Capability-Aware Shared Hypernetworks for Flexible Heterogeneous Multi-Robot Coordination
Kevin Fu, Shalin Anand Jain, Pierce Howell, Harish Ravichandar
- Year
- 2025
- Access
- Open access
Abstract
Recent advances have enabled heterogeneous multi-robot teams to learn complex and effective coordination skills. However, existing neural architectures that support heterogeneous teaming tend to force a trade-off between expressivity and efficiency. Shared-parameter designs prioritize sample efficiency by enabling a single network to be shared across all or a pre-specified subset of robots (via input augmentations), but tend to limit behavioral diversity. In contrast, recent designs employ a separate policy for each robot, enabling greater diversity and expressivity at the cost of efficiency and generalization. Our key insight is that such tradeoffs can be avoided by viewing these design choices as ends of a broad spectrum. Inspired by recent work in transfer and meta learning, and building on prior work in multi-robot task allocation, we propose Capability-Aware Shared Hypernetworks (CASH), a soft weight sharing architecture that uses hypernetworks to efficiently learn a flexible shared policy that dynamically adapts to each robot post-training. By explicitly encoding the impact of robot capabilities (e.g., speed and payload) on collective behavior, CASH enables zero-shot generalization to unseen robots or team compositions.

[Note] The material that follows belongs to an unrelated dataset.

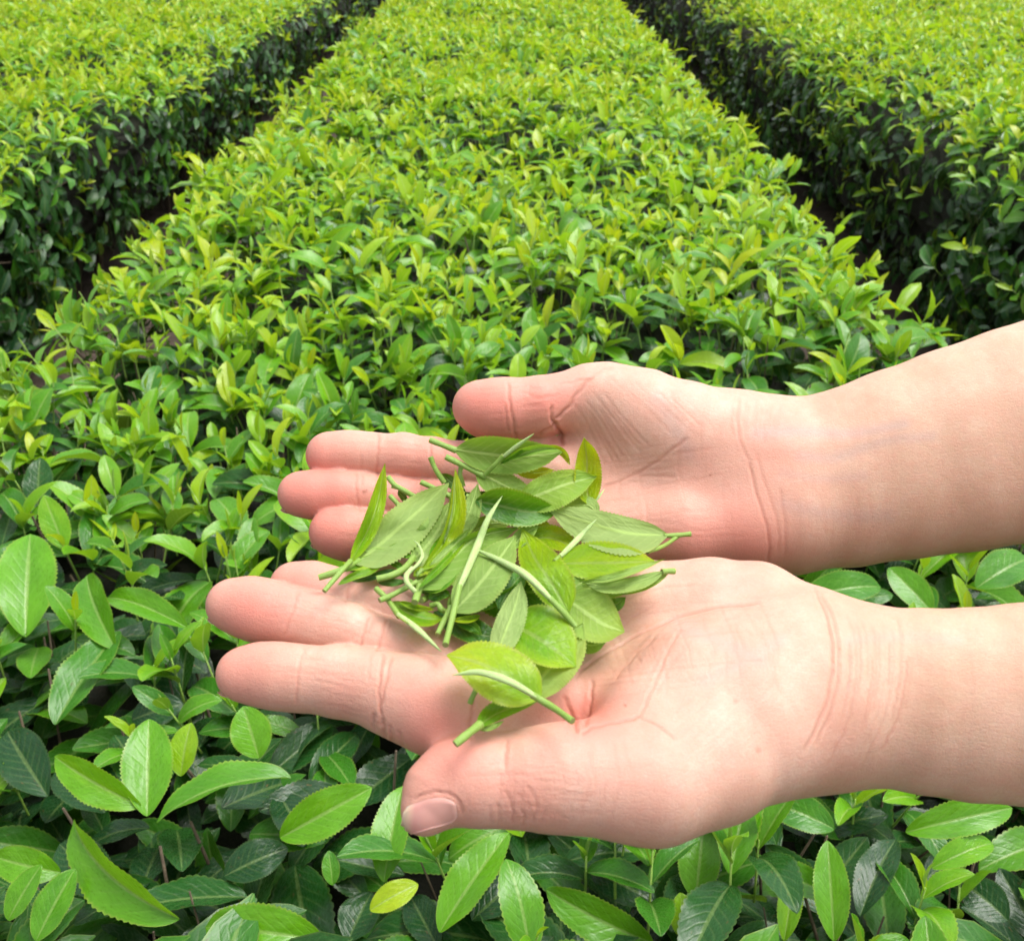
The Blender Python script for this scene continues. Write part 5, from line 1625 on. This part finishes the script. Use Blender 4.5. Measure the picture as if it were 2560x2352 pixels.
def pick_visible(near, root, org):
    """The 300 leaves of the middle hedge that show largest become objects of their own."""
    from mathutils.bvhtree import BVHTree
    a = near.a
    # hand-placed leaves of the near edge
    fr = LeafSet()
    for (bx, by), (tx, ty), hb, ht, hwp, bend, roll, age in FRONT:
        b, t = px_on_plane(bx, by, TOP + hb * 0.01), px_on_plane(tx, ty, TOP + ht * 0.01)
        ch = t - b
        cl = np.linalg.norm(ch)
        ch = ch / cl
        eye = unit(np.array([0, 0, CAM_H]) - (b + t) / 2)
        nm = unit(eye * 0.75 + np.array([0, 0, 0.6]))
        nm = unit(nm - ch * (nm @ ch))
        sd = np.cross(nm, ch)
        nm = nm * math.cos(roll) + sd * math.sin(roll)
        dr = ch * math.cos(bend / 2) + nm * math.sin(bend / 2)
        L = cl / max(0.6, math.sin(bend / 2) / (bend / 2))
        Z = -to_cam((b + t) / 2)[2]
        fr.add(pos=[b], dr=[dr], nm=[nm], length=[L], hw=[hwp * Z / FN], bend=[bend], fold=[0.45], age=[age], pale=[0.0], rnd=[(bx * 0.37) % 1.0])
    fr.done()
    both = LeafSet()
    both.a = {k: np.concatenate([fr.a[k], a[k]]) for k in LeafSet.KEYS}
    b = both.a
    nr, nc = 6, 3
    P, _ = leaf_batch(b['pos'], b['dr'], b['nm'], b['length'], b['hw'], b['bend'], b['fold'], nr, nc)
    n = len(both)
    bvh = BVHTree.FromPolygons(P.reshape(-1, 3).tolist(), grid_faces(n, nr, nc).tolist())
    eye = Vector((0, 0, CAM_H))
    C = to_cam(P.reshape(-1, 3)).reshape(n, nr * nc, 3)
    ok = C[:, :, 2] < -0.2
    X = 1280 + FN * C[:, :, 0] / np.maximum(-C[:, :, 2], 0.2)
    Y = 1176 - FN * C[:, :, 1] / np.maximum(-C[:, :, 2], 0.2)
    g = X.reshape(n, nr, nc), Y.reshape(n, nr, nc)
    ux, uy = g[0][:, 1:, 1:] - g[0][:, :-1, :-1], g[1][:, 1:, 1:] - g[1][:, :-1, :-1]
    vx, vy = g[0][:, 1:, :-1] - g[0][:, :-1, 1:], g[1][:, 1:, :-1] - g[1][:, :-1, 1:]
    area = 0.5 * np.abs(ux * vy - uy * vx).sum((1, 2))
    probe = [4, 6, 7, 8, 10, 12, 13]
    frame = (X > 0) & (X < 2560) & (Y > 0) & (Y < 2352) & ok
    seen = np.zeros(n)
    hid = inside(HANDS[0], X.ravel(), Y.ravel()).reshape(X.shape)
    for k in probe:
        for i in np.flatnonzero(frame[:, k] & ~hid[:, k]):
            d = Vector(P[i, k]) - eye
            hit = bvh.ray_cast(eye, d.normalized(), d.length + 0.01)
            if hit[2] is not None and hit[2] // ((nr - 1) * (nc - 1)) == i:
                seen[i] += 1
    score = area * seen / len(probe)
    score[:len(fr)] += 1e6
    order = np.argsort(-score)
    top = order[:300]
    mask = np.ones(n, bool)
    mask[top] = False
    # shared leaf shapes: bend x fold x age, unit length, half width 0.2
    bends, folds, ages = np.array([0.0, 0.35, 0.7, 1.1]), np.array([0.15, 0.4, 0.75]), np.array([0.08, 0.2, 0.32, 0.45, 0.6, 0.8, 0.95])
    cache = {}
    for i in top:
        front = i < len(fr)
        dr = unit(b['dr'][i])
        nm = unit(b['nm'][i] - dr * (b['nm'][i] @ dr))
        sd = np.cross(nm, dr)
        if b['pale'][i] > 0.2:                     # a bud keeps its own narrow shape
            key = ('bud',)
        elif front:
            key = ('front', int(i))
        else:
            key = (int(np.argmin(abs(bends - b['bend'][i]))), int(np.argmin(abs(folds - b['fold'][i]))), int(np.argmin(abs(ages - b['age'][i]))))
        if key not in cache:
            if key[0] == 'bud':
                be, fo, ag, hw0, pl = 0.1, 1.15, 0.2, 0.09, 0.4
            elif front:
                be, fo, ag, hw0, pl = b['bend'][i], b['fold'][i], b['age'][i], 0.2, 0.0
            else:
                be, fo, ag, hw0, pl = bends[key[0]], folds[key[1]], ages[key[2]], 0.2, 0.0
            rows = 92 if front else 46
            Q, uv = leaf_batch(np.zeros((1, 3)), np.array([[1.0, 0, 0]]), np.array([[0, 0, 1.0]]), np.ones(1), np.array([hw0]), np.array([be]), np.array([fo]), rows, 9, 26 if front else 15)
            F = grid_faces(1, rows, 9)
            kq = len(Q[0])
            cache[key] = (new_mesh('leaf', Q[0], F, np.full(len(F), 4), MAT_LEAF, {'age': np.full(kq, ag), 'pale': np.full(kq, pl), 'rnd': np.full(kq, b['rnd'][i])}, uv), hw0)
        me, hw0 = cache[key]
        o = link('leaf', me, root)
        L, w = b['length'][i], b['hw'][i] / hw0
        # template axes: x along the leaf, y = normal x direction, z the normal
        M = np.eye(4)
        M[:3, 0], M[:3, 1], M[:3, 2] = dr * L, sd * w, nm * L
        M[:3, 3] = b['pos'][i] - org
        o.matrix_basis = Matrix(M.tolist())
    return top, both.sub(mask)

# ------------------------------------------------------------------ build
HEDGES = build_hedges()
NEAR_ARM, FAR_ARM, PERSON = build_person()
build_shoots(NEAR_ARM, FAR_ARM)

Our experiments involve multiple heterogeneous tasks, three learning paradigms (imitation learning, value-based, and policy-gradient RL), and SOTA multi-robot simulation (JaxMARL) and hardware (Robotarium) platforms. Across all conditions, we find that CASH generates appropriately-diverse behaviors and consistently outperforms baseline architectures in terms of performance and sample efficiency during both training and zero-shot generalization, all with 60%-80% fewer learnable parameters.